The exercise. Copy each line exactly. Drop every picture.

Source material.
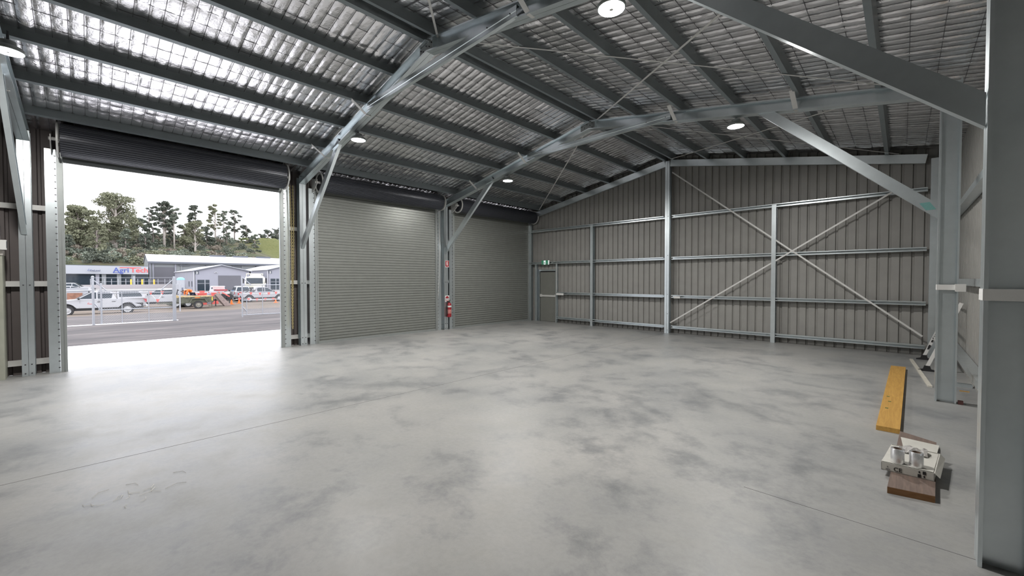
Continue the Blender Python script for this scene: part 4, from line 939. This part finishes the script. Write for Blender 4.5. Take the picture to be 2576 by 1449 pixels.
# ---------------------------------------------------------------- worker
def worker(P, rz):
    t = thing('person', 'person in an orange work shirt and navy trousers bending over behind trailer', 'person', (0,0,0))
    def skin(name, verts, edges, rad, m_, root=0, parent=t):
        me = bpy.data.meshes.new(name); me.from_pydata(verts, edges, []); o = bpy.data.objects.new(name, me); C.objects.link(o); o.parent = parent; ORG[o.name] = (0,0,0)
        sk = o.modifiers.new('s', 'SKIN'); me.update()
        for i, r in enumerate(rad): me.skin_vertices[0].data[i].radius = (r, r) if not isinstance(r, tuple) else r
        me.skin_vertices[0].data[root].use_root = True; ss = o.modifiers.new('d', 'SUBSURF'); ss.levels = 1; ss.render_levels = 1
        bpy.context.view_layer.update(); dg = bpy.context.evaluated_depsgraph_get(); me2 = bpy.data.meshes.new_from_object(o.evaluated_get(dg)); o.modifiers.clear(); o.data = me2; me2.materials.clear(); me2.materials.append(m_); me2.polygons.foreach_set('use_smooth', [True]*len(me2.polygons)); return o
    pv, ch, nk, hd = (-.05,0,.92), (.42,0,1.22), (.56,0,1.20), (.70,0,1.10)
    vb = [pv, (.18,0,1.12), ch, nk, hd, (.78,0,1.02)]; eb = [(0,1),(1,2),(2,3),(3,4),(4,5)]; rb = [.15,.15,.16,.06,.10,.07]
    for s in (-1, 1):
        k = len(vb); vb += [(.42, s*.20, 1.2), (.50, s*.24, .92), (.55, s*.20, .68), (.57, s*.19, .58), (-.02, s*.10, .84), (.05, s*.13, .48), (-.02, s*.14, .09), (.10, s*.15, .05)]
        eb += [(2,k),(k,k+1),(k+1,k+2),(k+2,k+3),(0,k+4),(k+4,k+5),(k+5,k+6),(k+6,k+7)]; rb += [.075,.055,.042,.035,.10,.07,.05,.05]
    b_ = skin('body', vb, eb, rb, PERSON_SKIN)
    for s in (-1, 1):
        for k in range(5):
            q = B(); a = V((.57+.012*(k-2), s*.19, .56)); l = (.06,.08,.085,.08,.06)[k]
            q.tube([a, a+V((.012*(k-2), -.01*s, -l*.55)), a+V((.014*(k-2)+(.03 if k == 0 else .015), -.015*s, -l))], [.010,.009,.007], 6); f_ = q.build('finger', PERSON_SKIN, t, True)
    vs = [(.0,0,1.0), (.18,0,1.13), (.42,0,1.23)]; es = [(0,1),(1,2)]; rs = [.175,.18,.19]
    for s in (-1, 1): k = len(vs); vs += [(.42, s*.21, 1.2), (.50, s*.245, .93), (.54, s*.21, .74)]; es += [(2,k),(k,k+1),(k+1,k+2)]; rs += [.10,.078,.06]
    skin('orange_shirt', vs, es, rs, ORANGE)
    vs = [(-.06,0,.93)]; es = []; rs = [.18]
    for s in (-1, 1): k = len(vs); vs += [(-.02, s*.10, .84), (.05, s*.13, .48), (-.02, s*.14, .13)]; es += [(0,k),(k,k+1),(k+1,k+2)]; rs += [.125,.095,.08]
    skin('trousers', vs, es, rs, TROUSER)
    for s in (-1, 1):
        q = B(); q.ball((.04, s*.145, .05), .14, .055, .06); q.build('boot', RUBBER, t, True)
    q = B(); q.ball((.715, 0, 1.13), .105, .10, .085); q.build('hair', HAIR, t, True)
    q = B()
    for s in (-1, 1): q.ball((.80, s*.035, 1.03), .014, .016, .012, 8, 5)
    q.build('eye', BLACK, t); q = B(); q.ball((.83, 0, 1.0), .02, .014, .028); q.build('nose', PERSON_SKIN, t, True)
    q = B(); q.ball((.80, 0, .965), .012, .03, .008); q.build('mouth', mat('lips', (.35, .14, .12), .5), t)
    for s in (-1, 1): q = B(); q.ball((.72, s*.10, 1.07), .03, .012, .035); q.build('ear', PERSON_SKIN, t, True)
    t.location = P; t.rotation_euler = (0, 0, rz)
p = G(483, -49.0); worker((p.x, p.y, p.z+.40), -PI/2+.25)
print('p4 ok')
# ================================================================ buildings across the road
def wallquad(q, a, c, z0, z1, th=.2, dx=-1):
    q.slab([(a[0], a[1], z0), (c[0], c[1], z0), (c[0], c[1], z1), (a[0], a[1], z1)], (dx*th, 0, 0))
XA = -127.
# showroom
t = thing('showroom_building', 'flat white showroom with company signs and dark glazing', 'building', (XA, bearing(300, XA), zg(XA)))
cR, cC, cL = (XA, bearing(374, XA)), (XA, bearing(256, XA)), (XA+2.0, bearing(130, XA+2.0))
zf0, zf1, zb = Z(300, 689.5, XA), Z(300, 669.5, XA), zg(XA)-.1
q = B(); q.slab([(XA, cR[1], zf0), (XA, cC[1], zf0), (XA, cC[1], zf1), (XA, cR[1], zf1)], (-.5,0,0)); q.slab([(XA, cC[1], zf0), (*cL, zf0), (*cL, zf1), (XA, cC[1], zf1)], (-.5,0,0)); q.build('fascia', SIGNW, t)
q = B(); q.slab([(XA-.8, cR[1], zb), (XA-.8, cC[1], zb), (XA-.8, cC[1], zf0), (XA-.8, cR[1], zf0)], (-.1,0,0)); q.slab([(XA-.8, cC[1], zb), (cL[0]-.8, cL[1], zb), (cL[0]-.8, cL[1], zf0), (XA-.8, cC[1], zf0)], (-.1,0,0)); q.build('glazing', GLASS, t)
q = B(); q.slab([(XA-.4, cR[1], zf1), (XA-.4, cC[1], zf1), (*cL, zf1), (cL[0]-12, cL[1], zf1), (XA-12, cR[1], zf1)], (0,0,.12)); q.build('parapet_roof', TRIMD, t)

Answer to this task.
Continue the Blender Python script for this scene: part 4, from line 939. This part finishes the script. Write for Blender 4.5. Take the picture to be 2576 by 1449 pixels.
# ---------------------------------------------------------------- worker
def worker(P, rz):
    t = thing('person', 'person in an orange work shirt and navy trousers bending over behind trailer', 'person', (0,0,0))
    def skin(name, verts, edges, rad, m_, root=0, parent=t):
        me = bpy.data.meshes.new(name); me.from_pydata(verts, edges, []); o = bpy.data.objects.new(name, me); C.objects.link(o); o.parent = parent; ORG[o.name] = (0,0,0)
        sk = o.modifiers.new('s', 'SKIN'); me.update()
        for i, r in enumerate(rad): me.skin_vertices[0].data[i].radius = (r, r) if not isinstance(r, tuple) else r
        me.skin_vertices[0].data[root].use_root = True; ss = o.modifiers.new('d', 'SUBSURF'); ss.levels = 1; ss.render_levels = 1
        bpy.context.view_layer.update(); dg = bpy.context.evaluated_depsgraph_get(); me2 = bpy.data.meshes.new_from_object(o.evaluated_get(dg)); o.modifiers.clear(); o.data = me2; me2.materials.clear(); me2.materials.append(m_); me2.polygons.foreach_set('use_smooth', [True]*len(me2.polygons)); return o
    pv, ch, nk, hd = (-.05,0,.92), (.42,0,1.22), (.56,0,1.20), (.70,0,1.10)
    vb = [pv, (.18,0,1.12), ch, nk, hd, (.78,0,1.02)]; eb = [(0,1),(1,2),(2,3),(3,4),(4,5)]; rb = [.15,.15,.16,.06,.10,.07]
    for s in (-1, 1):
        k = len(vb); vb += [(.42, s*.20, 1.2), (.50, s*.24, .92), (.55, s*.20, .68), (.57, s*.19, .58), (-.02, s*.10, .84), (.05, s*.13, .48), (-.02, s*.14, .09), (.10, s*.15, .05)]
        eb += [(2,k),(k,k+1),(k+1,k+2),(k+2,k+3),(0,k+4),(k+4,k+5),(k+5,k+6),(k+6,k+7)]; rb += [.075,.055,.042,.035,.10,.07,.05,.05]
    b_ = skin('body', vb, eb, rb, PERSON_SKIN)
    for s in (-1, 1):
        for k in range(5):
            q = B(); a = V((.57+.012*(k-2), s*.19, .56)); l = (.06,.08,.085,.08,.06)[k]
            q.tube([a, a+V((.012*(k-2), -.01*s, -l*.55)), a+V((.014*(k-2)+(.03 if k == 0 else .015), -.015*s, -l))], [.010,.009,.007], 6); f_ = q.build('finger', PERSON_SKIN, t, True)
    vs = [(.0,0,1.0), (.18,0,1.13), (.42,0,1.23)]; es = [(0,1),(1,2)]; rs = [.175,.18,.19]
    for s in (-1, 1): k = len(vs); vs += [(.42, s*.21, 1.2), (.50, s*.245, .93), (.54, s*.21, .74)]; es += [(2,k),(k,k+1),(k+1,k+2)]; rs += [.10,.078,.06]
    skin('orange_shirt', vs, es, rs, ORANGE)
    vs = [(-.06,0,.93)]; es = []; rs = [.18]
    for s in (-1, 1): k = len(vs); vs += [(-.02, s*.10, .84), (.05, s*.13, .48), (-.02, s*.14, .13)]; es += [(0,k),(k,k+1),(k+1,k+2)]; rs += [.125,.095,.08]
    skin('trousers', vs, es, rs, TROUSER)
    for s in (-1, 1):
        q = B(); q.ball((.04, s*.145, .05), .14, .055, .06); q.build('boot', RUBBER, t, True)
    q = B(); q.ball((.715, 0, 1.13), .105, .10, .085); q.build('hair', HAIR, t, True)
    q = B()
    for s in (-1, 1): q.ball((.80, s*.035, 1.03), .014, .016, .012, 8, 5)
    q.build('eye', BLACK, t); q = B(); q.ball((.83, 0, 1.0), .02, .014, .028); q.build('nose', PERSON_SKIN, t, True)
    q = B(); q.ball((.80, 0, .965), .012, .03, .008); q.build('mouth', mat('lips', (.35, .14, .12), .5), t)
    for s in (-1, 1): q = B(); q.ball((.72, s*.10, 1.07), .03, .012, .035); q.build('ear', PERSON_SKIN, t, True)
    t.location = P; t.rotation_euler = (0, 0, rz)
p = G(483, -49.0); worker((p.x, p.y, p.z+.40), -PI/2+.25)
print('p4 ok')
# ================================================================ buildings across the road
def wallquad(q, a, c, z0, z1, th=.2, dx=-1):
    q.slab([(a[0], a[1], z0), (c[0], c[1], z0), (c[0], c[1], z1), (a[0], a[1], z1)], (dx*th, 0, 0))
XA = -127.
# showroom
t = thing('showroom_building', 'flat white showroom with company signs and dark glazing', 'building', (XA, bearing(300, XA), zg(XA)))
cR, cC, cL = (XA, bearing(374, XA)), (XA, bearing(256, XA)), (XA+2.0, bearing(130, XA+2.0))
zf0, zf1, zb = Z(300, 689.5, XA), Z(300, 669.5, XA), zg(XA)-.1
q = B(); q.slab([(XA, cR[1], zf0), (XA, cC[1], zf0), (XA, cC[1], zf1), (XA, cR[1], zf1)], (-.5,0,0)); q.slab([(XA, cC[1], zf0), (*cL, zf0), (*cL, zf1), (XA, cC[1], zf1)], (-.5,0,0)); q.build('fascia', SIGNW, t)
q = B(); q.slab([(XA-.8, cR[1], zb), (XA-.8, cC[1], zb), (XA-.8, cC[1], zf0), (XA-.8, cR[1], zf0)], (-.1,0,0)); q.slab([(XA-.8, cC[1], zb), (cL[0]-.8, cL[1], zb), (cL[0]-.8, cL[1], zf0), (XA-.8, cC[1], zf0)], (-.1,0,0)); q.build('glazing', GLASS, t)
q = B(); q.slab([(XA-.4, cR[1], zf1), (XA-.4, cC[1], zf1), (*cL, zf1), (cL[0]-12, cL[1], zf1), (XA-12, cR[1], zf1)], (0,0,.12)); q.build('parapet_roof', TRIMD, t)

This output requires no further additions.